Having grown up in Fort Worth before exploring careers in journalism and the music industry in several cities in North and South America, Suder knows that great music venues are nothing new here, but spaces like Caravan of Dreams, the Blue Bird Nite Club, J&J’s Blues Bar, and The Axis are now distant memories. 

Suder said the team behind Tulips FTW is not made up of “music execs. We are community builders. There is nothing that connects people like music. There is a song for every story in our life. Music binds us together.”

Harber, the CEO of Spune Productions, a booking/promotions/event company, will be buying and booking the performers. 

“Our aim is to host many of the types of shows currently being produced in rooms like the Kessler Theater and Trees in Dallas,” Harber said. “That’s a broad spectrum, but for a growing city that currently does not have a mid-sized room, the opportunity is there. It will take convincing for touring artists to initially opt for Fort Worth over Dallas, but, in time, we hope to be a part of shifting the industry’s perception toward viewing Fort Worth as its own independent market.”
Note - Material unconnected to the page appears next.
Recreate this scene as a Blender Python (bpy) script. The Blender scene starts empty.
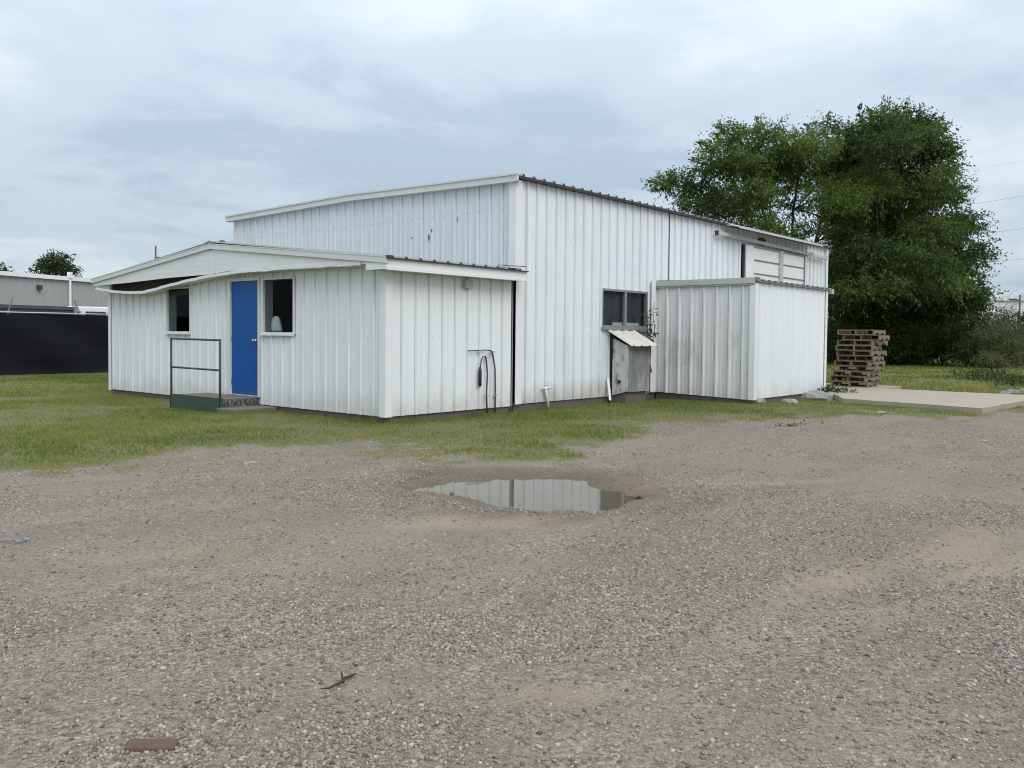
import bpy, math, random
import numpy as np
from mathutils import Vector, Matrix
random.seed(7); RNG = np.random.default_rng(11)
sc = bpy.context.scene
COL = sc.collection
R = math.radians
SUN_DIR = Vector((-0.24, -0.72, 0.70)).normalized()

# ------------------------------------------------------------------ camera
F, PITCH, ROLL, YAW, CY = 864.04, 0.0344, -0.0097, 0.7024, 364.79
CAM = np.array([-9.017, -10.220, 1.403])
FW = np.array([math.cos(YAW)*math.cos(PITCH), math.sin(YAW)*math.cos(PITCH), -math.sin(PITCH)])
_rt = np.array([math.sin(YAW), -math.cos(YAW), 0.0]); _up = np.cross(_rt, FW)
RT = _rt*math.cos(ROLL) - _up*math.sin(ROLL); UP = _up*math.cos(ROLL) + _rt*math.sin(ROLL)
cd = bpy.data.cameras.new('camera'); cam = bpy.data.objects.new('camera', cd); COL.objects.link(cam)
cam.matrix_world = Matrix(((RT[0], UP[0], -FW[0], CAM[0]), (RT[1], UP[1], -FW[1], CAM[1]), (RT[2], UP[2], -FW[2], CAM[2]), (0, 0, 0, 1)))
cd.sensor_width = 36.0; cd.lens = F/1024*36.0; cd.shift_y = (CY-384)/1024.0
cd.clip_start = 0.05; cd.clip_end = 3000
sc.camera = cam

def ray(x, y): return FW + RT*(x-512)/F - UP*(y-CY)/F
def G(x, y, z=0.0):                       # where the line of sight of a measured point meets the level z
    d = ray(x, y); return CAM + d*((z-CAM[2])/d[2])
def D(x, y, dep): return CAM + ray(x, y)*dep

# ------------------------------------------------------------------ noise helpers
def _hash(i, j, s):
    n = (i.astype(np.int64)*374761393 + j.astype(np.int64)*668265263 + s*1274126177) & 0x7fffffff
    n = ((n ^ (n >> 13))*1274126177) & 0x7fffffff
    return ((n ^ (n >> 16)) & 0xffff)/65535.0
def vnoise(x, y, s=0):
    x = np.asarray(x, float); y = np.asarray(y, float)
    i = np.floor(x); j = np.floor(y); u = x-i; v = y-j; u = u*u*(3-2*u); v = v*v*(3-2*v)
    a = _hash(i, j, s); b = _hash(i+1, j, s); c = _hash(i, j+1, s); d = _hash(i+1, j+1, s)
    return (a*(1-u)+b*u)*(1-v) + (c*(1-u)+d*u)*v
def fbm(x, y, o=4, s=0):
    t = 0; a = .5; n = 0
    for k in range(o):
        t = t + a*vnoise(x, y, s+k); n += a; a *= .5; x = np.asarray(x)*2.03+7.1; y = np.asarray(y)*2.03+3.7
    return t/n
def sstep(a, b, x):
    t = np.clip((x-a)/(b-a), 0, 1); return t*t*(3-2*t)

# ------------------------------------------------------------------ mesh helpers
class MB:
    def __init__(s): s.v = []; s.f = []
    def add(s, vs, fs):
        n = len(s.v); s.v += [tuple(map(float, p)) for p in vs]; s.f += [tuple(i+n for i in f) for f in fs]; return s
    def box(s, x0, x1, y0, y1, z0, z1):
        return s.add([(x0,y0,z0),(x1,y0,z0),(x1,y1,z0),(x0,y1,z0),(x0,y0,z1),(x1,y0,z1),(x1,y1,z1),(x0,y1,z1)],
                     [(0,3,2,1),(4,5,6,7),(0,1,5,4),(1,2,6,5),(2,3,7,6),(3,0,4,7)])
    def obox(s, c, ax, ay, az, hx, hy, hz):
        c = np.array(c, float); ax, ay, az = [np.array(a, float) for a in (ax, ay, az)]
        vs = [c+ax*sx*hx+ay*sy*hy+az*sz*hz for sz in (-1,1) for (sx,sy) in ((-1,-1),(1,-1),(1,1),(-1,1))]
        return s.add(vs, [(0,3,2,1),(4,5,6,7),(0,1,5,4),(1,2,6,5),(2,3,7,6),(3,0,4,7)])
    def bar(s, p, q, w, h=None, up=(0,0,1)):
        p = np.array(p, float); q = np.array(q, float); h = h or w
        d = q-p; L = np.linalg.norm(d); d = d/L; a = np.cross(d, up)
        if np.linalg.norm(a) < 1e-4: a = np.cross(d, (1,0,0))
        a = a/np.linalg.norm(a); b = np.cross(a, d)
        return s.obox((p+q)/2, d, a, b, L/2, w/2, h/2)
    def tube(s, pts, rads, n=8, cap=True):
        pts = [np.array(p, float) for p in pts]
        if not hasattr(rads, '__len__'): rads = [rads]*len(pts)
        ref = None; base = len(s.v); vs = []; fs = []
        for k, p in enumerate(pts):
            d = pts[min(k+1, len(pts)-1)] - pts[max(k-1, 0)]; d = d/(np.linalg.norm(d)+1e-9)
            if ref is None: ref = np.cross(d, (0,0,1) if abs(d[2]) < .9 else (1,0,0))
            a = ref - d*(ref@d); a = a/(np.linalg.norm(a)+1e-9); ref = a; b = np.cross(d, a)
            for i in range(n):
                t = 2*math.pi*i/n; vs.append(p + (a*math.cos(t)+b*math.sin(t))*rads[k])
        for k in range(len(pts)-1):
            for i in range(n):
                j = (i+1) % n; fs.append((k*n+i, k*n+j, (k+1)*n+j, (k+1)*n+i))
        if cap: fs += [tuple(range(n))[::-1], tuple((len(pts)-1)*n+i for i in range(n))]
        return s.add(vs, fs)
    def prism(s, poly, d):                # polygon (3-D points) pushed along d
        n = len(poly); a = [np.array(p, float) for p in poly]; b = [p+np.array(d, float) for p in a]
        fs = [tuple(range(n))[::-1], tuple(range(n, 2*n))] + [(i, (i+1) % n, (i+1) % n+n, i+n) for i in range(n)]
        return s.add(a+b, fs)

def mesh_from(name, v, f, m, smooth=False):
    me = bpy.data.meshes.new(name); me.from_pydata(v, [], f); me.update()
    if m: me.materials.append(m)
    if smooth: me.polygons.foreach_set('use_smooth', [True]*len(me.polygons))
    return me
def mesh_np(name, V, Fq, m, attrs=None, smooth=False):   # big numpy meshes, all faces with the same corner count
    me = bpy.data.meshes.new(name); nv = len(V); nf, k = Fq.shape
    me.vertices.add(nv); me.vertices.foreach_set('co', np.ascontiguousarray(V, np.float32).ravel())
    me.loops.add(nf*k); me.loops.foreach_set('vertex_index', np.ascontiguousarray(Fq, np.int32).ravel())
    me.polygons.add(nf); me.polygons.foreach_set('loop_start', np.arange(0, nf*k, k, dtype=np.int32))
    me.polygons.foreach_set('loop_total', np.full(nf, k, np.int32))
    me.update(calc_edges=True); me.materials.append(m)
    if smooth: me.polygons.foreach_set('use_smooth', np.ones(nf, bool))
    for an, av in (attrs or {}).items():
        at = me.attributes.new(an, 'FLOAT', 'POINT'); at.data.foreach_set('value', np.ascontiguousarray(av, np.float32))
    return me
def link(name, me, parent=None, loc=(0,0,0)):
    o = bpy.data.objects.new(name, me); COL.objects.link(o); o.location = loc
    if parent: o.parent = parent
    return o
def root(name, label, cat, loc, group=None):
    o = bpy.data.objects.new(name, None); COL.objects.link(o); o.location = loc; o.empty_display_size = .2
    o['label'] = label; o['category'] = cat
    if group: o['group'] = group
    return o
def wloc(o):
    p = Vector((0,0,0))
    while o: p = p+o.location; o = o.parent
    return p
def part(name, mb, m, parent, smooth=False, label=None, bevel=0):
    L = wloc(parent); vs = [(x-L.x, y-L.y, z-L.z) for x, y, z in mb.v]
    o = link(name, mesh_from(name, vs, mb.f, m, smooth), parent)
    if label: o['label'] = label
    if bevel:
        b = o.modifiers.new('bevel', 'BEVEL'); b.width = bevel; b.segments = 2; b.limit_method = 'ANGLE'
    return o
def solo(name, mb, m, label, cat, loc, group=None, smooth=False):
    vs = [(x-loc[0], y-loc[1], z-loc[2]) for x, y, z in mb.v]
    o = link(name, mesh_from(name, vs, mb.f, m, smooth), None, loc)
    o['label'] = label; o['category'] = cat
    if group: o['group'] = group
    return o
def struct(o, kind='structure', label=None, cat=None):
    o['kind'] = kind
    if label: o['label'] = label
    if cat: o['category'] = cat
    return o
def copy_tree(o, parent=None):
    c = o.copy(); COL.objects.link(c); c.parent = parent
    for ch in list(o.children): copy_tree(ch, c)
    return c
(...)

Suder said there’s a need for local independent music venues that can coordinate efforts with other North Texas venues to draw big music acts that aren’t necessarily looking to play at Jerry World or the like. Fort Worth has been missing from that equation, outside of country music, he said. 

After chatting with Suder, it seems clear that community will be a big part of Tulips FTW’s business model. Beyond having one or two “marquee” ticketed events per week, Tulips FTW will be open to all types of programming, from singer-songwriter residencies to guest classical musicians or non-musical community events. 

The venue will also act as a tribute to Suder’s grandfather, Scott “Scotty” Sherman, who died in 2013 at the age of 79. The champion boxer, businessman, and devoted family man taught his grandson to “work hard, speak truthfully, do good, and fear no man,” Suder said. The patriarch of the Sherman family was fond of tulips. 

“This is my homage to the entrepreneur who has given me every opportunity,” Suder said. Tulips FTW will be a “home for the people of Fort Worth.”